We really don't know what to make of the Razorbacks. The passing game lost four of its top pass-catchers, and that defense is still a mess. Paul Rhoads replaced Robb Smith as defensive coordinator after coaching the secondary last year, but not even he can immediately transform a defense that surrendered 482.9 yards per game, 7.9 yards per play and 37.3 PPG in league play last season.

Kentucky

Mark Stoops and his Wildcats finally got over the five-win hump to make it to a bowl game in 2016. They even upset Louisville and Heisman Trophy winner Lamar Jackson for fun. This team is interesting because the offense should be fun to watch, but that defense still concerns us. You just can't win in the SEC if you don't sack the quarterback or if you allow conference opponents to average more than 200 rushing yards.

Texas A&M

Oh, man. We've been bitten too much by the Aggies. Those 5-0 starts and 8-5 finishes were painful, but last year's 6-0 start and 8-5 finish was the last straw. Outside of having yet again a new quarterback, some new pieces at receiver and losing the heart and soul of the front seven, Texas A&M isn't winning the SEC because it just can't win in the month of November.
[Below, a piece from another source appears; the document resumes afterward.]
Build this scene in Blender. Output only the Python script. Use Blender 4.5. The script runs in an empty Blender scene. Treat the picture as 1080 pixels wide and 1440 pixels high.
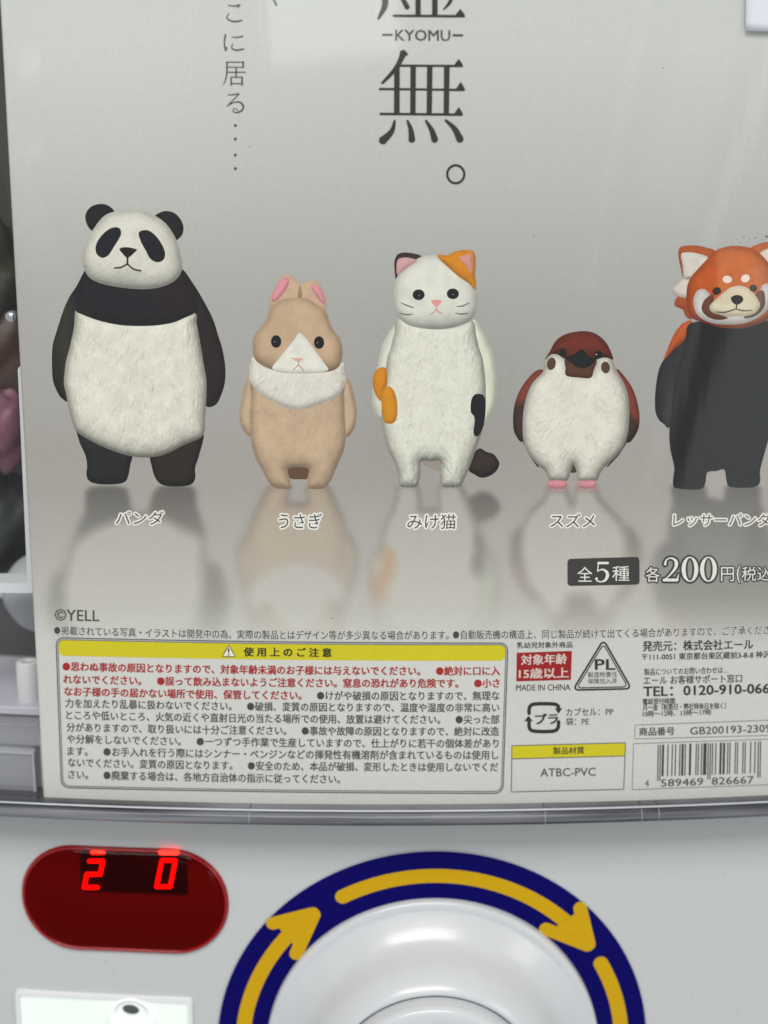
import bpy, math, random
import numpy as np
from mathutils import Vector, Matrix
from mathutils.geometry import tessellate_polygon

# ------------------------------------------------------------------ camera, world, light
scene = bpy.context.scene
C = scene.collection
F = 2000.0                       # focal length in pixels of a 1080 x 1440 frame
PITCH = math.radians(13.0)       # the camera looks down a little
CAM = np.array([0.0, 0.0, 1.30])
Y0 = 0.385                       # card surface: y = Y0 + K x^2 (a gently bowed window)
K = 0.5

cd = bpy.data.cameras.new('camera')
cam = bpy.data.objects.new('camera', cd)
C.objects.link(cam)
cam.location = CAM
cam.rotation_euler = (math.radians(90) - PITCH, 0, 0)
cd.sensor_fit = 'AUTO'; cd.sensor_width = 36.0
cd.lens = 36.0 * F / 1440.0
cd.clip_start = 0.01; cd.clip_end = 50
cd.dof.use_dof = True
cd.dof.focus_distance = 0.392
cd.dof.aperture_fstop = 6.6
scene.camera = cam

scene.view_settings.view_transform = 'Standard'
scene.view_settings.look = 'None'
scene.view_settings.exposure = 0.34
scene.view_settings.gamma = 1

world = bpy.data.worlds.new('World')
scene.world = world
world.use_nodes = True
bg = world.node_tree.nodes['Background']
bg.inputs[0].default_value = (0.93, 0.97, 1.0, 1)
bg.inputs[1].default_value = 0.42

def area_light(name, loc, target, sx, sy, radiance, color=(1, 1, 1)):
    ld = bpy.data.lights.new(name, 'AREA')
    ld.shape = 'RECTANGLE'; ld.size = sx; ld.size_y = sy
    ld.energy = radiance * math.pi * sx * sy
    ld.color = color
    o = bpy.data.objects.new(name, ld)
    C.objects.link(o)
    o.location = loc
    d = Vector(target) - Vector(loc)
    o.rotation_euler = d.to_track_quat('-Z', 'Z').to_euler()
    return o

area_light('ceiling_lamp', (-0.2, -0.95, 2.75), (0, Y0, 1.2), 1.5, 0.7, 8.4, (1.0, 0.985, 0.95))
area_light('ceiling_lamp', (1.9, -1.3, 1.9), (0, Y0, 1.2), 0.6, 1.2, 3.2, (1.0, 0.97, 0.93))

# ------------------------------------------------------------------ geometry helpers
CP, SP = math.cos(PITCH), math.sin(PITCH)

def ray(px, py):
    u = (np.asarray(px, float) - 540.0) / F
    v = -(np.asarray(py, float) - 720.0) / F
    return u, CP + v * SP, -SP + v * CP

def surf(px, py, off=0.0):
    """photo measurement -> point on the bowed surface lying `off` metres behind the card"""
    dx, dy, dz = ray(px, py)
    c = Y0 + off
    t = 2 * c / (dy + np.sqrt(dy * dy - 4 * K * dx * dx * c))
    return np.stack([t * dx, t * dy, CAM[2] + t * dz], -1)

def xz(px, py, off=0.0):
    p = surf(px, py, off)
    return p[..., 0], p[..., 2]

def onsurf(x, z, off=0.0):
    x = np.asarray(x, float); z = np.asarray(z, float)
    return np.stack([x, Y0 + off + K * x * x, z + 0 * x], -1)

LAY = 3.0e-5                     # one layer of ink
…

The Aggies are 7-9 over the past four Novembers.

Georgia

Hey, these Bulldogs are the early popular pick to win the SEC East. Kirby Smart returns 10 defensive starters, has one of the best running back combos in Nick Chubb and Sony Michel, and Jacob Eason appears to be a star at quarterback. However, that offensive line is still an issue, and no receiver has stood out as a consistent go-to threat. Eason's decision-making scares us too much, right now.

LSU

There's still a lot of talent in Baton Rouge, but you better believe that the jury is still very much out on Ed Orgeron being a head coach at this level. It didn't work out at Ole Miss, and while he's certainly a different person and coach since then, he went from journeyman defensive line coach to the head coach at LSU.

Auburn

We've seen this all before: Gus Malzahn has a hotshot quarterback, and the defense should be one of the league's best. Last time Auburn was in this situation, the Tigers went 7-6 in 2015 and won just two league games. It's hard not to like this Auburn team, but do the Tigers have the clutch gene? And can Malzahn stop Alabama? Chris Davis ain't sprinting through that door, folks.

Tennessee

Why aim to be SEC champs when another Champions of Life title is on the line? OK, OK, that was petty. But you know you were thinking it, too. Seriously, Tennessee is embracing the underdog role, but that offense is littered with questions. New starting quarterback, offensive line issues, new starting running back, and the search for a go-to receiver are just some of the complications facing the Vols.

Florida

The Gators might have won back-to-back SEC titles, but get ready to hear about why they won't make it three in a row. Florida is in searching of another starting quarterback, but after using two stop-gap QBs in 2016, Jim McElwain might find the present and future in Feleipe Franks or Kyle Trask. Neither one has taken a collegiate snap. Until this offense takes off, the Gators won't win in Atlanta.

Alabama

What stops Alabama's reign of terror over the SEC is the fact that the Crimson Tide lost six very important starters to its defense. Jonathan Allen, Tim Williams, Reuben Foster and Ryan Anderson accounted for 33.5 of Alabama's 54. 5 sacks last year (61.5 percent) and 64 of Alabama's 118 TFLs (54.2 percent) from last season. That's a ton of production, and it'll catch up to the Tide this year. So will Jalen Hurts' inconsistency throwing the football, which became even more evident in the Tide's last three games of the 2016 season.